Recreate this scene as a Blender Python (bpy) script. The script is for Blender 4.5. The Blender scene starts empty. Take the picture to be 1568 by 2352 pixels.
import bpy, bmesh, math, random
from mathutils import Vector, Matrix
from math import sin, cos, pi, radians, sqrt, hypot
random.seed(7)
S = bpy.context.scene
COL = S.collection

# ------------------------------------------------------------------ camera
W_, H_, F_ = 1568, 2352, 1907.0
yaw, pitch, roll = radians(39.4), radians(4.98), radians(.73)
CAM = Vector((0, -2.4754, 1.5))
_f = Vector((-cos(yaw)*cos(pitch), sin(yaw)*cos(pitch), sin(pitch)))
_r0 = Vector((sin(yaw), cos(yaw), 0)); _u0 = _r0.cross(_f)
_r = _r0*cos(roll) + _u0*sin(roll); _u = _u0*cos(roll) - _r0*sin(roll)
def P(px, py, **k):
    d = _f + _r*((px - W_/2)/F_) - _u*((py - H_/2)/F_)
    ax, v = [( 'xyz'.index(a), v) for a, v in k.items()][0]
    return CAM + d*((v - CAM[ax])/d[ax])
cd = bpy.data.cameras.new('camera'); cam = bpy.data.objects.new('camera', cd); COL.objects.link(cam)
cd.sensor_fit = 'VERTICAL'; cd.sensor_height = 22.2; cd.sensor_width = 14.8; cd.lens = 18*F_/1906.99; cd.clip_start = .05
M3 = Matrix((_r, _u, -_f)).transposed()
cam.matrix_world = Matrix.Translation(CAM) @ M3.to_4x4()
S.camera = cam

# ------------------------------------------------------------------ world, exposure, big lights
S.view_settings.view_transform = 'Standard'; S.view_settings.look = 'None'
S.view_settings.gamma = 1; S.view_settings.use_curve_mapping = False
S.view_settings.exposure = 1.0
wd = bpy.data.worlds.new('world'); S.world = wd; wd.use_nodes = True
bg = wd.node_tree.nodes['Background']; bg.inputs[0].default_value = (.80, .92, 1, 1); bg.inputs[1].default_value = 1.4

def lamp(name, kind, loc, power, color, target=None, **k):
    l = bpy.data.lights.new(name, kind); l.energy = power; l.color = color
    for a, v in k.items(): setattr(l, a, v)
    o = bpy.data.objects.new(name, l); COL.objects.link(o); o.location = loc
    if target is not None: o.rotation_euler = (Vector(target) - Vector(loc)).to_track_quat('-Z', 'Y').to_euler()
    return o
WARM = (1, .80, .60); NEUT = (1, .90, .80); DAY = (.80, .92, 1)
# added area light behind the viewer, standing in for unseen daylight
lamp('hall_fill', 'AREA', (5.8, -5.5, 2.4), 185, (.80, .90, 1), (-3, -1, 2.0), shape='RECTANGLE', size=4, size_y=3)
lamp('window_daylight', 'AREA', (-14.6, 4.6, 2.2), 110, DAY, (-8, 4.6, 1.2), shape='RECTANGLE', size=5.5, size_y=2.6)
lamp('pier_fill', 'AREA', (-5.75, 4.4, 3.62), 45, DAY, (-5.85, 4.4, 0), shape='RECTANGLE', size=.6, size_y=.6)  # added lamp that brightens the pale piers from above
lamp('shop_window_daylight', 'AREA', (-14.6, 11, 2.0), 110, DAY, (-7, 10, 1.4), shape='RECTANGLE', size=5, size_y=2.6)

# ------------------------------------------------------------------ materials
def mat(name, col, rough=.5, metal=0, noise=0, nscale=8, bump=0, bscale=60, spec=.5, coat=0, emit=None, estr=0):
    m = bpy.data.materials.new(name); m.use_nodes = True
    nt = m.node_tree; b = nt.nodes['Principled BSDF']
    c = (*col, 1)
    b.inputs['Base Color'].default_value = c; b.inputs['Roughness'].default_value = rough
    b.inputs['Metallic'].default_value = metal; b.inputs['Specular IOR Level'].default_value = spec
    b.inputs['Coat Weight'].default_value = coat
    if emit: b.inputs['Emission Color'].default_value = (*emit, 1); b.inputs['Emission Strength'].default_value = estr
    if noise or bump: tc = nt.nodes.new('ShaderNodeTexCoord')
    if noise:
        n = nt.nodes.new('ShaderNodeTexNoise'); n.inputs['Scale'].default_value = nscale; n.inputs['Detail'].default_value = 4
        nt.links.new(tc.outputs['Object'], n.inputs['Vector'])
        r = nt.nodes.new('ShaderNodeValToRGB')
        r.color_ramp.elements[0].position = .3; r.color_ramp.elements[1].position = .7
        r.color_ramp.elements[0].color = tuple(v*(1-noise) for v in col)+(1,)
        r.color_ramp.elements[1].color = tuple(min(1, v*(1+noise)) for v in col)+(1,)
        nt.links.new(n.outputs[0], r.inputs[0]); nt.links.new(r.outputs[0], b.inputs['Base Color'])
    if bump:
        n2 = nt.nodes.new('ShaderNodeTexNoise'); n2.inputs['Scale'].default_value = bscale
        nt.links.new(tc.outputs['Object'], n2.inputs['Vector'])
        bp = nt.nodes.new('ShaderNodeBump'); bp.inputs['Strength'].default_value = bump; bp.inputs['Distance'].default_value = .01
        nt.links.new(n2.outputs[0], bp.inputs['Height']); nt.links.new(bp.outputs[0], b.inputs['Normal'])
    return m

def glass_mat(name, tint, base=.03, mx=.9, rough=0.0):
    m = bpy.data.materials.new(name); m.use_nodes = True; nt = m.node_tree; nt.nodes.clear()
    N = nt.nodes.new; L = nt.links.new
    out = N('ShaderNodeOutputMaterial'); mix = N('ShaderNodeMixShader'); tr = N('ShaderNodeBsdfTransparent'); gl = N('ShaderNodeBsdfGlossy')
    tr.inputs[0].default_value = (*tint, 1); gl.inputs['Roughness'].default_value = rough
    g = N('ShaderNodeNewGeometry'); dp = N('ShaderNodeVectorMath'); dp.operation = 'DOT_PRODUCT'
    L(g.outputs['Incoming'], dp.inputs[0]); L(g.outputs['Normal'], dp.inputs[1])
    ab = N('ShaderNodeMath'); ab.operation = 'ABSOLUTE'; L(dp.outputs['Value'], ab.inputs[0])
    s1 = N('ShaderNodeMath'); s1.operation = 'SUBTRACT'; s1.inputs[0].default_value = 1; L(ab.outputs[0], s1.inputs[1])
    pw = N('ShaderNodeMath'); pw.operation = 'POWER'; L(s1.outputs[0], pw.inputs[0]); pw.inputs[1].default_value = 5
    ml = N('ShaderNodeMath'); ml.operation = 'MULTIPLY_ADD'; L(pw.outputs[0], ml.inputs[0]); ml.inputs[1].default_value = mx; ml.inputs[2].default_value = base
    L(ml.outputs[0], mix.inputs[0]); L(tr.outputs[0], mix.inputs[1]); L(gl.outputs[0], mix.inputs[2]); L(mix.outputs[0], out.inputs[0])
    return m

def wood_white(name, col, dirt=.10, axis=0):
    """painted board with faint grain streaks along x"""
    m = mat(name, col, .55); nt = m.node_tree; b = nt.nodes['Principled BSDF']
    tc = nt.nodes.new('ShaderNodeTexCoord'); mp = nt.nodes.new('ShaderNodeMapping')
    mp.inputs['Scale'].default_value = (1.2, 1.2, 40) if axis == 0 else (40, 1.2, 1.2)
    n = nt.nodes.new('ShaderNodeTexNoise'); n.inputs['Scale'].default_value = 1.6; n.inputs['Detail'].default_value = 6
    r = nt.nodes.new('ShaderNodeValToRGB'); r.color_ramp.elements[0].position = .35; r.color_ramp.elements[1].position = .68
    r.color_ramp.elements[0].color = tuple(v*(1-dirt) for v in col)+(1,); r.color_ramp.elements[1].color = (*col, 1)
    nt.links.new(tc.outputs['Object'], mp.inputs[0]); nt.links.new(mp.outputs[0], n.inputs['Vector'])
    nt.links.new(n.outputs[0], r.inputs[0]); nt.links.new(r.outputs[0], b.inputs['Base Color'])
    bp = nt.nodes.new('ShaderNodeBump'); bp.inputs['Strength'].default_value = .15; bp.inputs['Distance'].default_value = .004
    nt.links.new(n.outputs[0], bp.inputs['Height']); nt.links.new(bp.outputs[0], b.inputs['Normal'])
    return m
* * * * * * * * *
# TO BE DONE
Only the lines from the beginning of the material to the line containing "COL = S.collection" should be echoed, verbatim and in full.

# RESULT BELOW
Recreate this scene as a Blender Python (bpy) script. The script is for Blender 4.5. The Blender scene starts empty. Take the picture to be 1568 by 2352 pixels.
import bpy, bmesh, math, random
from mathutils import Vector, Matrix
from math import sin, cos, pi, radians, sqrt, hypot
random.seed(7)
S = bpy.context.scene
COL = S.collection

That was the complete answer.